*Instructions for the task*
Without including any pictures, write out the listing below exactly.

##### Dataset extract

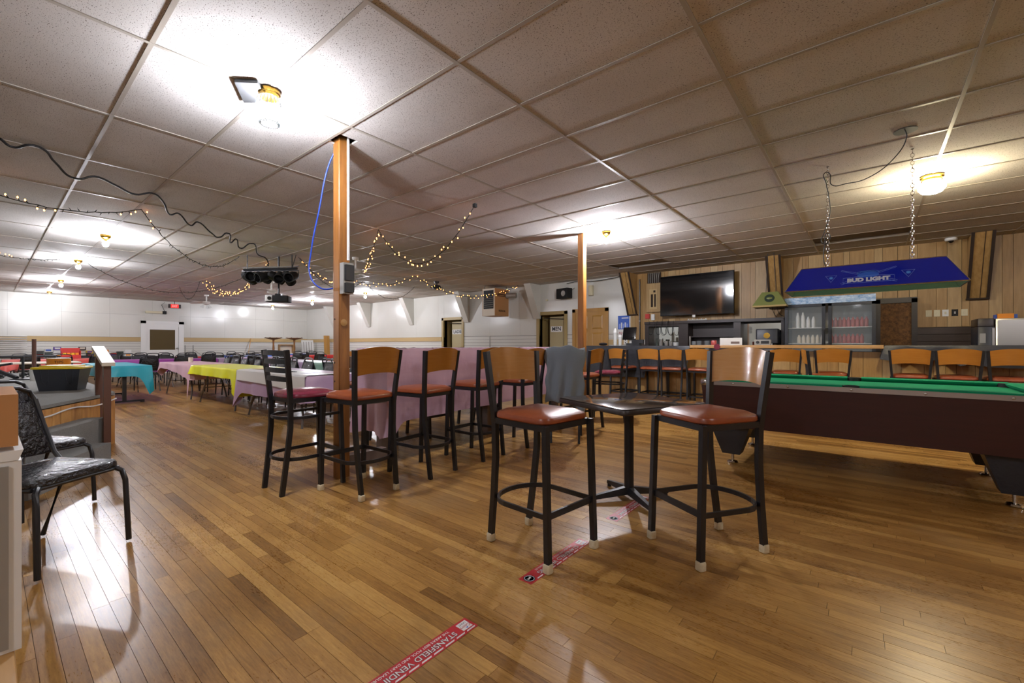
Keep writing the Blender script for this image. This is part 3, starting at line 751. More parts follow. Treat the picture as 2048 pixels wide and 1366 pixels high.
def onface(x, s, off=.001, back=False):   # s along slope from the bottom edge
    L_ = math.hypot(BY-TY, HT); q = s
    if not back:
        n = Vector((1, 0, 0)).cross(up); p = Vector((x, -BY, 0))+up*q+n*off; return frame(p, (1, 0, 0), up)
    ub = Vector((0, -(BY-TY), HT)).normalized(); n = Vector((-1, 0, 0)).cross(ub); p = Vector((x, BY, 0))+ub*q+n*off; return frame(p, (-1, 0, 0), ub)
def outline(pts, m, mw, name, wd=.0035):
    b = MB(); v = [Vector((x, y, .0005)) for x, y in pts]; b.tube(v, 0, m, flat=(wd, .0012), closed=True); o = b.build(name, t); o.matrix_local = mw; return o
for back in (False, True):
    text('BUD LIGHT', .056, M['silver'], onface(0, .082, .0015, back), t, ext=.0008, font_off=.0035, sx=1.02)
    outline([(-.175, -.03), (.175, -.03), (.175, .032), (.02, .045), (-.175, .032)], M['paleline'], onface(0, .082, .001, back), 'name_box', .003)
    for s in (-1, 1):
        f = onface(0, .1, .001, back)
        for sg in (1,):
            a1, a2 = Vector((s*.19, -.052)), Vector((-s*.19, .105)); d_ = (a2-a1).normalized(); p_ = Vector((-d_.y, d_.x))
            w1, w2 = .009, .005
            outline([tuple(a1+p_*w1), tuple(a1-p_*w1), tuple(a1+d_*.12-p_*.008), tuple(a1+d_*.12+p_*.008)], M['paleline'], f, 'cue_outline', .002)
            outline([tuple(a2-d_*.13+p_*.007), tuple(a2-d_*.13-p_*.007), tuple(a2-p_*w2), tuple(a2+p_*w2)], M['paleline'], f, 'cue_outline', .002)
        mw = onface(s*.264, .12, .001, back)
        outline([(-.042, .035), (.042, .035), (0, -.042)], M['paleline'], mw, 'triangle_outline', .0035)
        o = MB().lathe([(.017, 0), (.017, .001), (1e-4, .001)], M['bluelogo'], n=20).lathe([(.010, .001), (.010, .0014), (.006, .0014), (.006, .001)], M['iceblue'], n=16).build('ball_mark', t); o.matrix_local = mw @ Matrix.Translation((0, .008, 0))
    o = MB().lathe([(.075, 0), (.075, .0008), (1e-4, .0008)], M['bluelogo'], n=30).build('crest', t)
    o.matrix_local = onface(0, .135, .0008, back) @ Matrix.Diagonal((1, .42, 1, 1)).to_4x4()
    outline([(-.08, .03), (-.05, .045), (.05, .045), (.08, .03), (.07, .02), (.045, .034), (-.045, .034), (-.07, .02)], M['iceblue'], onface(0, .135, .0018, back), 'crest_outline', .002)
iw = Vector((0, -(BY-TY), HT)).normalized(); nn = Vector((-1, 0, 0)).cross(iw)
text('BUD LIGHT', .05, M['silver'], frame(Vector((0, BY, 0))+iw*.1-nn*.011, (1, 0, 0), iw) , t, ext=.0005, sx=1.0)
for sx in (-1, 1): MB().cyl((sx*.36, -.03, .10), .02, .05, M['plastwhite'], 12).ball((sx*.36, -.03, .075), .028, M['plastwhite']).build('unlit_bulb', t)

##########

*Exercise answer*
Keep writing the Blender script for this image. This is part 3, starting at line 751. More parts follow. Treat the picture as 2048 pixels wide and 1366 pixels high.
def onface(x, s, off=.001, back=False):   # s along slope from the bottom edge
    L_ = math.hypot(BY-TY, HT); q = s
    if not back:
        n = Vector((1, 0, 0)).cross(up); p = Vector((x, -BY, 0))+up*q+n*off; return frame(p, (1, 0, 0), up)
    ub = Vector((0, -(BY-TY), HT)).normalized(); n = Vector((-1, 0, 0)).cross(ub); p = Vector((x, BY, 0))+ub*q+n*off; return frame(p, (-1, 0, 0), ub)
def outline(pts, m, mw, name, wd=.0035):
    b = MB(); v = [Vector((x, y, .0005)) for x, y in pts]; b.tube(v, 0, m, flat=(wd, .0012), closed=True); o = b.build(name, t); o.matrix_local = mw; return o
for back in (False, True):
    text('BUD LIGHT', .056, M['silver'], onface(0, .082, .0015, back), t, ext=.0008, font_off=.0035, sx=1.02)
    outline([(-.175, -.03), (.175, -.03), (.175, .032), (.02, .045), (-.175, .032)], M['paleline'], onface(0, .082, .001, back), 'name_box', .003)
    for s in (-1, 1):
        f = onface(0, .1, .001, back)
        for sg in (1,):
            a1, a2 = Vector((s*.19, -.052)), Vector((-s*.19, .105)); d_ = (a2-a1).normalized(); p_ = Vector((-d_.y, d_.x))
            w1, w2 = .009, .005
            outline([tuple(a1+p_*w1), tuple(a1-p_*w1), tuple(a1+d_*.12-p_*.008), tuple(a1+d_*.12+p_*.008)], M['paleline'], f, 'cue_outline', .002)
            outline([tuple(a2-d_*.13+p_*.007), tuple(a2-d_*.13-p_*.007), tuple(a2-p_*w2), tuple(a2+p_*w2)], M['paleline'], f, 'cue_outline', .002)
        mw = onface(s*.264, .12, .001, back)
        outline([(-.042, .035), (.042, .035), (0, -.042)], M['paleline'], mw, 'triangle_outline', .0035)
        o = MB().lathe([(.017, 0), (.017, .001), (1e-4, .001)], M['bluelogo'], n=20).lathe([(.010, .001), (.010, .0014), (.006, .0014), (.006, .001)], M['iceblue'], n=16).build('ball_mark', t); o.matrix_local = mw @ Matrix.Translation((0, .008, 0))
    o = MB().lathe([(.075, 0), (.075, .0008), (1e-4, .0008)], M['bluelogo'], n=30).build('crest', t)
    o.matrix_local = onface(0, .135, .0008, back) @ Matrix.Diagonal((1, .42, 1, 1)).to_4x4()
    outline([(-.08, .03), (-.05, .045), (.05, .045), (.08, .03), (.07, .02), (.045, .034), (-.045, .034), (-.07, .02)], M['iceblue'], onface(0, .135, .0018, back), 'crest_outline', .002)
iw = Vector((0, -(BY-TY), HT)).normalized(); nn = Vector((-1, 0, 0)).cross(iw)
text('BUD LIGHT', .05, M['silver'], frame(Vector((0, BY, 0))+iw*.1-nn*.011, (1, 0, 0), iw) , t, ext=.0005, sx=1.0)
for sx in (-1, 1): MB().cyl((sx*.36, -.03, .10), .02, .05, M['plastwhite'], 12).ball((sx*.36, -.03, .075), .028, M['plastwhite']).build('unlit_bulb', t)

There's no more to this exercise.